- **Aim of the exercise**: Extract the opening line of the entries and every line after it, stopping at and including the line that contains "def depth(P): return". Do not include pictures.

━━━━━ Available records

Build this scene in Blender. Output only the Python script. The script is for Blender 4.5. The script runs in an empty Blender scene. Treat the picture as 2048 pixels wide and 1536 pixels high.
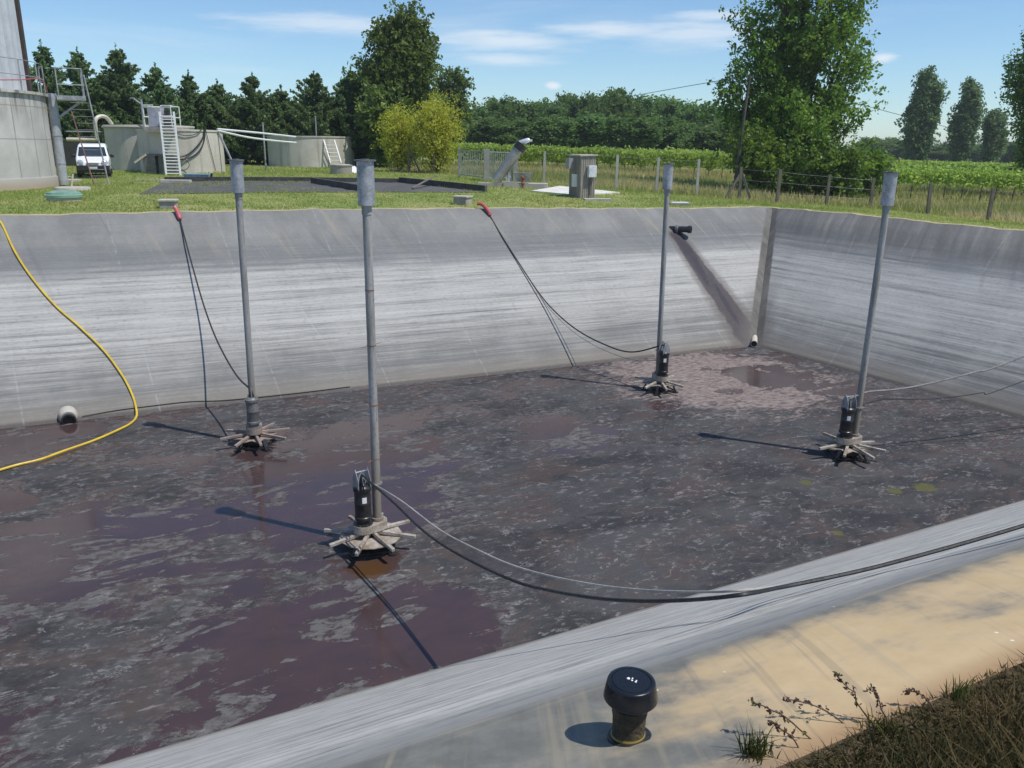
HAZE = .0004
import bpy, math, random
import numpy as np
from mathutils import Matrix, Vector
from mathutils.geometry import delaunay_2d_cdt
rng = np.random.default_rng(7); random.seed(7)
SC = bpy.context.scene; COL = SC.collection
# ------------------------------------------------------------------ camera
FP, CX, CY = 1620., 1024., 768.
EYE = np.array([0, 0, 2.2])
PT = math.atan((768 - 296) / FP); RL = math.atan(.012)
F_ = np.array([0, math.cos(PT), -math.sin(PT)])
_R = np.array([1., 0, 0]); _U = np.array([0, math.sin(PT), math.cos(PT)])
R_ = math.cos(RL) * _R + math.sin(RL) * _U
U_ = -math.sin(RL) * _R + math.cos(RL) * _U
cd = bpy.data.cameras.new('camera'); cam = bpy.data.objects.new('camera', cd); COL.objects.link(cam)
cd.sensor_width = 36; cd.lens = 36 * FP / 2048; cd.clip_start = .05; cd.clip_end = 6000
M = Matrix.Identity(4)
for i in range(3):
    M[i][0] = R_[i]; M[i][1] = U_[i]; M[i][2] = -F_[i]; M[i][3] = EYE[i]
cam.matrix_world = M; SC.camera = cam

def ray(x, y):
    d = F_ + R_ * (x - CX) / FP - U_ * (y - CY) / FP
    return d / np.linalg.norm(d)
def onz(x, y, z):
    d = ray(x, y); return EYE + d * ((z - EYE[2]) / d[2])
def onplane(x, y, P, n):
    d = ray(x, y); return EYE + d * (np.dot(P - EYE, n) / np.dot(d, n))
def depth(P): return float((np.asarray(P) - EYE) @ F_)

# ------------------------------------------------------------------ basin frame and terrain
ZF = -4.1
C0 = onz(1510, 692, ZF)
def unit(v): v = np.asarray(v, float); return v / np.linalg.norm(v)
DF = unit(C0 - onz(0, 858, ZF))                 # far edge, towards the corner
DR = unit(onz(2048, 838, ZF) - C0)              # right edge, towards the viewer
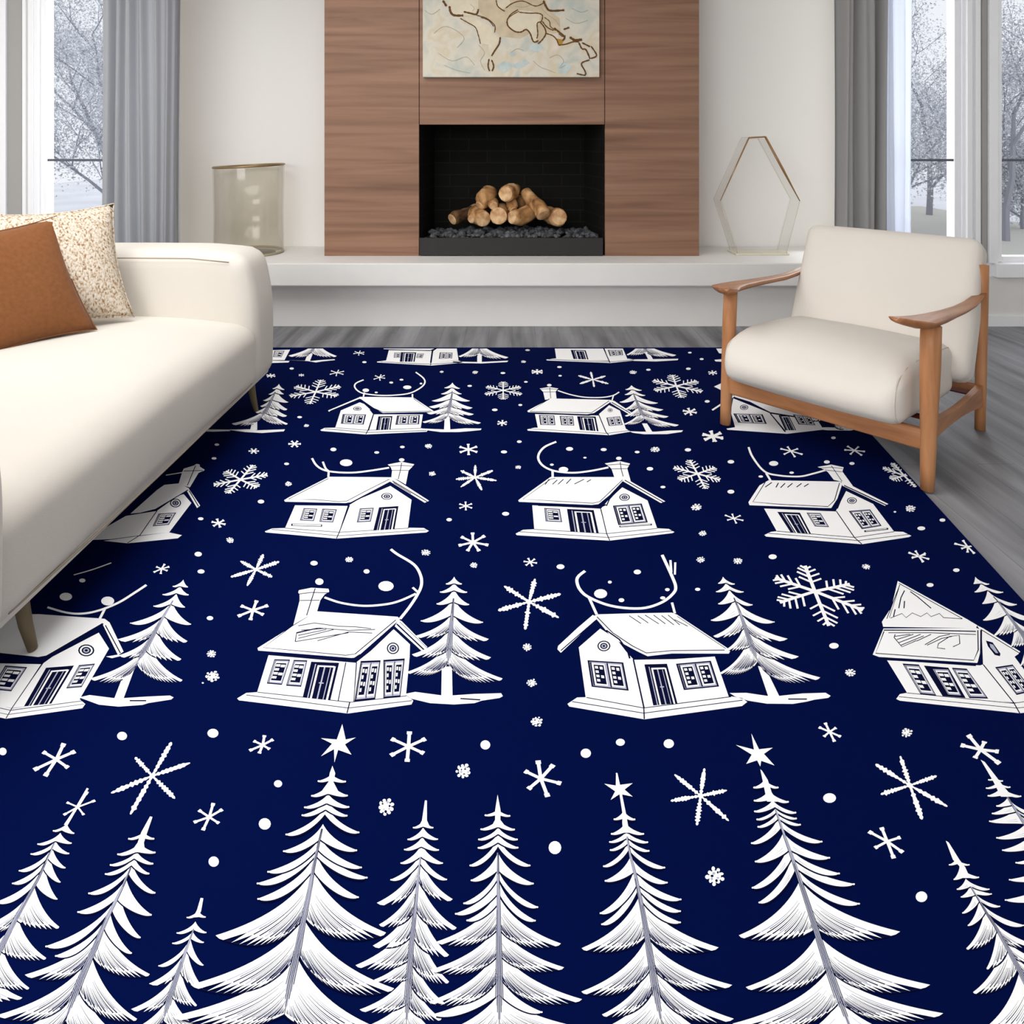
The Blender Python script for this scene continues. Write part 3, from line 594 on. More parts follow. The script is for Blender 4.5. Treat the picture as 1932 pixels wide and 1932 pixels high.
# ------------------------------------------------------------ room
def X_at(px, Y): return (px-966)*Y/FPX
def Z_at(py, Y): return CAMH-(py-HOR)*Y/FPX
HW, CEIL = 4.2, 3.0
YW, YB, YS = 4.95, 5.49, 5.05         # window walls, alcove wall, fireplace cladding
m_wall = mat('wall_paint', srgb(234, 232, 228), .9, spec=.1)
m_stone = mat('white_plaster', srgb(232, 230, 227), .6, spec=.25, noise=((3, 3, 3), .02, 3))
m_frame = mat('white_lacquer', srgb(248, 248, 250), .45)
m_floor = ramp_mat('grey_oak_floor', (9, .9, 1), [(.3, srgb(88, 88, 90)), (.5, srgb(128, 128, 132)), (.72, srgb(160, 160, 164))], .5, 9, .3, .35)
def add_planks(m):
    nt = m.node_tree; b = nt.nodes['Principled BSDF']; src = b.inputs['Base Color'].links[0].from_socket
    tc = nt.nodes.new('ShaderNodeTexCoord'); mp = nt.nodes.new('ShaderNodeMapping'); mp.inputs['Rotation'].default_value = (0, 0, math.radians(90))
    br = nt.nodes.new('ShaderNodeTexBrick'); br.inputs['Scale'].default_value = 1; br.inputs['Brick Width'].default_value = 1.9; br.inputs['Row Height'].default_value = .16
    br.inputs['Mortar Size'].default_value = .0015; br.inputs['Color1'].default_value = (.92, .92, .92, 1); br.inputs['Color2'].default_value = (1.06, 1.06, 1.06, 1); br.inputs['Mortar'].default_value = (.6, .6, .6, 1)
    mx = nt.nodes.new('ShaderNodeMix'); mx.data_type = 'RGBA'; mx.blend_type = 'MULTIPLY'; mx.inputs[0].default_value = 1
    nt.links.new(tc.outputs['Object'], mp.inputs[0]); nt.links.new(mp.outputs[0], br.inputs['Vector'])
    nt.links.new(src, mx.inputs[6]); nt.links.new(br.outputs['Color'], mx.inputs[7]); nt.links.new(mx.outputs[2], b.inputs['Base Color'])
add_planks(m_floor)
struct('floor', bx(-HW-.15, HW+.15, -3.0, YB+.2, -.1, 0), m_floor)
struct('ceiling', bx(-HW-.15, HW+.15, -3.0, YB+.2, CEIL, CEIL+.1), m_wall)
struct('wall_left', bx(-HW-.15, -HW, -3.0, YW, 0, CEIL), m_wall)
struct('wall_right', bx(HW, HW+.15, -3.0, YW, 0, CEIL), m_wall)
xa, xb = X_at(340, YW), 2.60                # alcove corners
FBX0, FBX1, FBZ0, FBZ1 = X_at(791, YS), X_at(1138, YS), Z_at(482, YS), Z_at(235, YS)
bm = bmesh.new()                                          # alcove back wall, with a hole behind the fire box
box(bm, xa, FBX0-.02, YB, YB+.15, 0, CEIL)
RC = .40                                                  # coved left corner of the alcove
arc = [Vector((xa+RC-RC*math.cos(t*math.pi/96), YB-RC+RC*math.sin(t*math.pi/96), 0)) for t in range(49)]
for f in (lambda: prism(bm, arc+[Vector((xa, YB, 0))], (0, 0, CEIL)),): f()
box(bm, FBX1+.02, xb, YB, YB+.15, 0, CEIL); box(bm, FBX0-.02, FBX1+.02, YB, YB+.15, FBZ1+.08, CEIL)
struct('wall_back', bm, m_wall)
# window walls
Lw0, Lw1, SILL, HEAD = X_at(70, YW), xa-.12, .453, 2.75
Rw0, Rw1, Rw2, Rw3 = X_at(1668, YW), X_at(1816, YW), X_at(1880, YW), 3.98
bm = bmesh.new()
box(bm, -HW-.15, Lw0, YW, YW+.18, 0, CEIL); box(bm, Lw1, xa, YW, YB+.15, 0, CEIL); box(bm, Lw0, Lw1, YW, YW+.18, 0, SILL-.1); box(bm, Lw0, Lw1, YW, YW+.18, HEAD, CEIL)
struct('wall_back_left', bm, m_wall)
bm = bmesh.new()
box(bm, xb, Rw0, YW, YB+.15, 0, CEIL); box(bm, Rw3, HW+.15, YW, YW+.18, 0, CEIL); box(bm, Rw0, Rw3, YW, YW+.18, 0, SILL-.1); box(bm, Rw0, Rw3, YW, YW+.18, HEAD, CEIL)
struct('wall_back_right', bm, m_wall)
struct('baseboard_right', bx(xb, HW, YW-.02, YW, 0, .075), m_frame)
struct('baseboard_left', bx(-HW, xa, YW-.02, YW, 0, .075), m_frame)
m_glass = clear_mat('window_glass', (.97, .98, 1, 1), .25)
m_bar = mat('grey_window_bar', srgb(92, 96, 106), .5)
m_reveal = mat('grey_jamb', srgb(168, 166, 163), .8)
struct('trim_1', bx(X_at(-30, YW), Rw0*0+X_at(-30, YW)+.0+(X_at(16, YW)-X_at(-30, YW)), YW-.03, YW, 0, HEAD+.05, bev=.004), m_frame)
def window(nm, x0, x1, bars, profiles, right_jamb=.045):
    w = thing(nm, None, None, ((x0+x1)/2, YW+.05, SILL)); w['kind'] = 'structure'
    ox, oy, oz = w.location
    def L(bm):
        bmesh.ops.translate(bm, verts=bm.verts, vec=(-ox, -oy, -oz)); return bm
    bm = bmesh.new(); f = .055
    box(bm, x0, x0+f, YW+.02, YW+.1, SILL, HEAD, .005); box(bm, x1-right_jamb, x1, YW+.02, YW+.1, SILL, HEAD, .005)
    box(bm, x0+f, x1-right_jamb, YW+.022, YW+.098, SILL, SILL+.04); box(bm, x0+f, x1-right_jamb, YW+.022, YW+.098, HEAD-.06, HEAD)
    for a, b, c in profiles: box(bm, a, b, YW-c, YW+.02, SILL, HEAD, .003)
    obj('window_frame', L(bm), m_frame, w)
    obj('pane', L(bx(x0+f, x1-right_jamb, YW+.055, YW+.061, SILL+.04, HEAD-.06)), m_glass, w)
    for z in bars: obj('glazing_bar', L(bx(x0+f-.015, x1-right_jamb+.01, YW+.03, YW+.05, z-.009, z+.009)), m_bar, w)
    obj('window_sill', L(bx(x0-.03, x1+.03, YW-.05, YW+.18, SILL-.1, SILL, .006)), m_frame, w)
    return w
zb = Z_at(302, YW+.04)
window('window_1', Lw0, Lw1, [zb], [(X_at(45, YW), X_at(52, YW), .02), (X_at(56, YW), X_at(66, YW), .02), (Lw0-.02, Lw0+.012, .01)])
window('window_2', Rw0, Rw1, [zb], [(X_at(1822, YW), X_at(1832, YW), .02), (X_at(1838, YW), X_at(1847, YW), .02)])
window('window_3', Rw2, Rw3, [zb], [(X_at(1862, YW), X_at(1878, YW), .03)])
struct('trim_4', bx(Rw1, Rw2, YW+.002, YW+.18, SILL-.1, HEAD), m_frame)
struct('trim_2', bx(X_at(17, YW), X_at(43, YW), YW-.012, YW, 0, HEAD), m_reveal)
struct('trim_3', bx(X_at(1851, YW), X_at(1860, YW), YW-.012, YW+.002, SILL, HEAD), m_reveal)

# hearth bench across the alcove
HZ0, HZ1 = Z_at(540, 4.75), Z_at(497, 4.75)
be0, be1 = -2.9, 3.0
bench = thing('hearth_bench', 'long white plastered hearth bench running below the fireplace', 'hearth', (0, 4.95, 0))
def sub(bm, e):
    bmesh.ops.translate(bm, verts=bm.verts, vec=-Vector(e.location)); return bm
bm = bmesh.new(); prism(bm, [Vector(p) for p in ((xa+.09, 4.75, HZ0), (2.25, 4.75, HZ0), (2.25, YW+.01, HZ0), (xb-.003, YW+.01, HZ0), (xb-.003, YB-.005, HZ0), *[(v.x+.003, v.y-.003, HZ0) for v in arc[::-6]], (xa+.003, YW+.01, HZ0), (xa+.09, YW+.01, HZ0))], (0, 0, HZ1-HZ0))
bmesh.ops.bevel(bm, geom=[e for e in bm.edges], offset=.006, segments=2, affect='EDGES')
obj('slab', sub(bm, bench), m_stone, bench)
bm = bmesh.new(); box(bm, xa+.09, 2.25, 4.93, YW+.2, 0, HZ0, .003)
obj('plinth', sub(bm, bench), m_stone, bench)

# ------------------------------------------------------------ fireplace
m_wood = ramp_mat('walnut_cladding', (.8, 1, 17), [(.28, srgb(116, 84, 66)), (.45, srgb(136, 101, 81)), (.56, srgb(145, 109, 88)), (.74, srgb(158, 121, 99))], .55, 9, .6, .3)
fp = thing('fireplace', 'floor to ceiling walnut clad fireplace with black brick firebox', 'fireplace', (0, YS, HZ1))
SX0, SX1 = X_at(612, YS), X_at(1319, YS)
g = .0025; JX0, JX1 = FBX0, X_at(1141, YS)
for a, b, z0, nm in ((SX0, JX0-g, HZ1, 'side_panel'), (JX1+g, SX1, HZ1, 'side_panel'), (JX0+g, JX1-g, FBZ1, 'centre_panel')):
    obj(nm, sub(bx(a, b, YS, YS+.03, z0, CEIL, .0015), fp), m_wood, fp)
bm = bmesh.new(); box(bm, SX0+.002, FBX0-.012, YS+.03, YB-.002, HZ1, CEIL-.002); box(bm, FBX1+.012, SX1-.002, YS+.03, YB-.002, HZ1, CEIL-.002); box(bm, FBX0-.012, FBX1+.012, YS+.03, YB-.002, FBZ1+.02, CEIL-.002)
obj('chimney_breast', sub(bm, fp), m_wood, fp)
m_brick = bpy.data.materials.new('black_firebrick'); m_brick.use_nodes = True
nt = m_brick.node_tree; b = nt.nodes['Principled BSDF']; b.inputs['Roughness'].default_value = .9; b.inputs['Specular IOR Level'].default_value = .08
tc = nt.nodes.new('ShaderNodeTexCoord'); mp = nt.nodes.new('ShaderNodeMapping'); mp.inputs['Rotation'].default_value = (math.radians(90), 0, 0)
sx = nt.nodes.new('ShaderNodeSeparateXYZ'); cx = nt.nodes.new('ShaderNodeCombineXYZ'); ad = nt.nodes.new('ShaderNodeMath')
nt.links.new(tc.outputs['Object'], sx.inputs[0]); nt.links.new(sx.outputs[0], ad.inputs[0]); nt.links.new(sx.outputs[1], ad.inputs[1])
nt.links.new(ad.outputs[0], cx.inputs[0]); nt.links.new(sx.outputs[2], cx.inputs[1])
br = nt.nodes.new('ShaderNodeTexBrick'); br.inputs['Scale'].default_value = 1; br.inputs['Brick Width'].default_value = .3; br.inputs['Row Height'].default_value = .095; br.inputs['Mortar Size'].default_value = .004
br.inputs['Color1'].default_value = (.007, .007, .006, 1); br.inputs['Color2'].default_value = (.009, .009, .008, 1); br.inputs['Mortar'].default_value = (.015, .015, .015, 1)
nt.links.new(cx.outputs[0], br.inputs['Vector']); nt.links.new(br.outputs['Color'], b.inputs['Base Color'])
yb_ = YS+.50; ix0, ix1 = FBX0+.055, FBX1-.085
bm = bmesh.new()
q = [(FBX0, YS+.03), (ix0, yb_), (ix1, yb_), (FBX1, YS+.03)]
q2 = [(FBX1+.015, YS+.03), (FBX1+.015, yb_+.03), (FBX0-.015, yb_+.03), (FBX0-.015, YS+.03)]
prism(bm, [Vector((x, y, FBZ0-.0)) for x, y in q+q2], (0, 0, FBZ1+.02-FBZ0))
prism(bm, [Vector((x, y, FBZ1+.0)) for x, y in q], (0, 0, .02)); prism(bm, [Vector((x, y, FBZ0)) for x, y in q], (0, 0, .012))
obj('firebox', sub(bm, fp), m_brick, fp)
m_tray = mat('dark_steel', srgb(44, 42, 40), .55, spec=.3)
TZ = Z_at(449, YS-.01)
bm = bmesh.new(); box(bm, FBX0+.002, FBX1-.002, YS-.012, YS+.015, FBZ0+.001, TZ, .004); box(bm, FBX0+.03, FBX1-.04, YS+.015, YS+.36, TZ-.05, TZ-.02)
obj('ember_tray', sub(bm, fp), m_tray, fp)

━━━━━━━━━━

- **Solution for this exercise**:
Build this scene in Blender. Output only the Python script. The script is for Blender 4.5. The script runs in an empty Blender scene. Treat the picture as 2048 pixels wide and 1536 pixels high.
HAZE = .0004
import bpy, math, random
import numpy as np
from mathutils import Matrix, Vector
from mathutils.geometry import delaunay_2d_cdt
rng = np.random.default_rng(7); random.seed(7)
SC = bpy.context.scene; COL = SC.collection
# ------------------------------------------------------------------ camera
FP, CX, CY = 1620., 1024., 768.
EYE = np.array([0, 0, 2.2])
PT = math.atan((768 - 296) / FP); RL = math.atan(.012)
F_ = np.array([0, math.cos(PT), -math.sin(PT)])
_R = np.array([1., 0, 0]); _U = np.array([0, math.sin(PT), math.cos(PT)])
R_ = math.cos(RL) * _R + math.sin(RL) * _U
U_ = -math.sin(RL) * _R + math.cos(RL) * _U
cd = bpy.data.cameras.new('camera'); cam = bpy.data.objects.new('camera', cd); COL.objects.link(cam)
cd.sensor_width = 36; cd.lens = 36 * FP / 2048; cd.clip_start = .05; cd.clip_end = 6000
M = Matrix.Identity(4)
for i in range(3):
    M[i][0] = R_[i]; M[i][1] = U_[i]; M[i][2] = -F_[i]; M[i][3] = EYE[i]
cam.matrix_world = M; SC.camera = cam

def ray(x, y):
    d = F_ + R_ * (x - CX) / FP - U_ * (y - CY) / FP
    return d / np.linalg.norm(d)
def onz(x, y, z):
    d = ray(x, y); return EYE + d * ((z - EYE[2]) / d[2])
def onplane(x, y, P, n):
    d = ray(x, y); return EYE + d * (np.dot(P - EYE, n) / np.dot(d, n))
def depth(P): return float((np.asarray(P) - EYE) @ F_)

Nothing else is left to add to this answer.